La idea del amor también funciona como la cocaína. En últimas, lo que esconde el sexo de reconciliación es una incapacidad por mirar los problemas de frente y asumir que, si no se pueden resolver, hay que soltar, despedirse, decirle “chao” al amigo. Incluso, aquella noche en aquella fiesta, debí sentar un precedente y decirle “Oye, aprende a socializar con mis amigos”. Y esa incapacidad esconde dinámicas y prejuicios aún más perversos: la idea de que no podemos estar solas o que tenemos que aguantarnos lo que sea, con tal de salvar el amor. No tenemos que aguantarnos nada. A las mujeres nos achacaron la idea de la resistencia, de la entrega. Pero si las relaciones de pareja no son para acompañar, si no son para ayudar, no hay razones para desgastarse en ellas. 
 
El sexo nunca puede ser una nueva herramienta para lastimarnos o ponernos en una situación de mayor vulnerabilidad.

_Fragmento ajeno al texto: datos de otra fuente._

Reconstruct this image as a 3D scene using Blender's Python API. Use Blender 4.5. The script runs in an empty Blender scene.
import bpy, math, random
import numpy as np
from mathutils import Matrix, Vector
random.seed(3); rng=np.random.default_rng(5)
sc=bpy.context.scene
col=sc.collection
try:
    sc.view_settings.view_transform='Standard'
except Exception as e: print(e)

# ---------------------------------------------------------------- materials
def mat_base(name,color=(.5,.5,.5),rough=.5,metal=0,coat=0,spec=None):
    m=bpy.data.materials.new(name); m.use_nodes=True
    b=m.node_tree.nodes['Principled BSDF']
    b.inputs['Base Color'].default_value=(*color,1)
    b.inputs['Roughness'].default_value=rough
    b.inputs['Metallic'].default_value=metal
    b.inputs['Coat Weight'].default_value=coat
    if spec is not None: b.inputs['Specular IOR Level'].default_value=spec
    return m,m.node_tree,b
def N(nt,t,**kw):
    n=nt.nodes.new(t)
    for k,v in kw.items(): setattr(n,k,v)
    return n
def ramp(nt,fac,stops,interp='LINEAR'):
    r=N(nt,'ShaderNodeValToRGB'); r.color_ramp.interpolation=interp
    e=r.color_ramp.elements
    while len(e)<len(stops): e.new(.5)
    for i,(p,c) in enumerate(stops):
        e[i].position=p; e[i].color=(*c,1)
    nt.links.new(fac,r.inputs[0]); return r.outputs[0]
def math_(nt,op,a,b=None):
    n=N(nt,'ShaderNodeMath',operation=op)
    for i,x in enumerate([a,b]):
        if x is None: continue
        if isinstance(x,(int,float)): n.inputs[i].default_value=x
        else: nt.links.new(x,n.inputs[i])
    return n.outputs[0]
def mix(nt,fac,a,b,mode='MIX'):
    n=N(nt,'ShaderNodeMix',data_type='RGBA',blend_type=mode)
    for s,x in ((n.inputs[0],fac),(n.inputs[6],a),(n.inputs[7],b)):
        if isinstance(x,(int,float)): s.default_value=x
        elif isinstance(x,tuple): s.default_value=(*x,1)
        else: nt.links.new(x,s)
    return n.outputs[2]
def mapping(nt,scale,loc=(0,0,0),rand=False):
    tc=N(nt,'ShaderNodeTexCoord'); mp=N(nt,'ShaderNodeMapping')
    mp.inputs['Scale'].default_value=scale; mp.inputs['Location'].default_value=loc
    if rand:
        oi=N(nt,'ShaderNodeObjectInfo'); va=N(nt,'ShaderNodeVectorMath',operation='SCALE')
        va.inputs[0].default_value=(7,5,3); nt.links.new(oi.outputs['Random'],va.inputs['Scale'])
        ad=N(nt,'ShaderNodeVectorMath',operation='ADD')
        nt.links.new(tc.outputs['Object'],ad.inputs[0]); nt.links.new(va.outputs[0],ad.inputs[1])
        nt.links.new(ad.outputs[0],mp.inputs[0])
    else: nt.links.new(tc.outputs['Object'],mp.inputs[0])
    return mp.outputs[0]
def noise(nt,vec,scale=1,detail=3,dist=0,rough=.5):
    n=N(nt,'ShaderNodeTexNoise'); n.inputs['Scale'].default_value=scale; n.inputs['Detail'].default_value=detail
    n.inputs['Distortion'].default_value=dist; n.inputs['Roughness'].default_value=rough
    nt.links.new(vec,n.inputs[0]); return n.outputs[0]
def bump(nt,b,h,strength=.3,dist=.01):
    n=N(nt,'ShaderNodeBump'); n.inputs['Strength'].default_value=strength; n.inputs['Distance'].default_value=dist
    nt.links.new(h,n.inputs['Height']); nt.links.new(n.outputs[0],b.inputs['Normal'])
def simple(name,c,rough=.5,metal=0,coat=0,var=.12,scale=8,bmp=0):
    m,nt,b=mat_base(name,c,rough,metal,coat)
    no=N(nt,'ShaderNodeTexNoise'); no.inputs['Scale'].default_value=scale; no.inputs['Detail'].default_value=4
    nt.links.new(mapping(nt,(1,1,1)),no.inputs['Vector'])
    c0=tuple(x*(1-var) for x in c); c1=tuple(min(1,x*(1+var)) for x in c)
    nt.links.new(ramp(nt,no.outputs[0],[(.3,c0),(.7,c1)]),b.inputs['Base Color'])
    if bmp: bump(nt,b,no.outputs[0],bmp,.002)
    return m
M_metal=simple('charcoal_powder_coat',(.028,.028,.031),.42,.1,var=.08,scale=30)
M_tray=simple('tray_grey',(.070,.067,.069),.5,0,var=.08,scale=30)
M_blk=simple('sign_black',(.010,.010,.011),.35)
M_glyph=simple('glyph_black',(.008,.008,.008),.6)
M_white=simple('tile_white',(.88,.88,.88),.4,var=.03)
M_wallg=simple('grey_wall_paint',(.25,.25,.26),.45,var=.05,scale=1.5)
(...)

Y menos durante una discusión, que es un escenario donde tenemos las emociones profundamente expuestas. Nadie debería tener sexo para dejar de llorar y ser felices por siempre. Primero, porque el “ser felices por siempre” hace rato que debimos reconstruirlo. Las princesas de Disney están mandadas a recoger. Segundo, porque si el sexo es el mecanismo para dejar de sufrir, estamos muy rotas entonces. No se vale con nosotras mismas. No podemos ponerle esa carga al sexo. Hay que tener sexo para sonreír, para gritar de la felicidad. Tener sexo para dejar de llorar no tiene sentido alguno.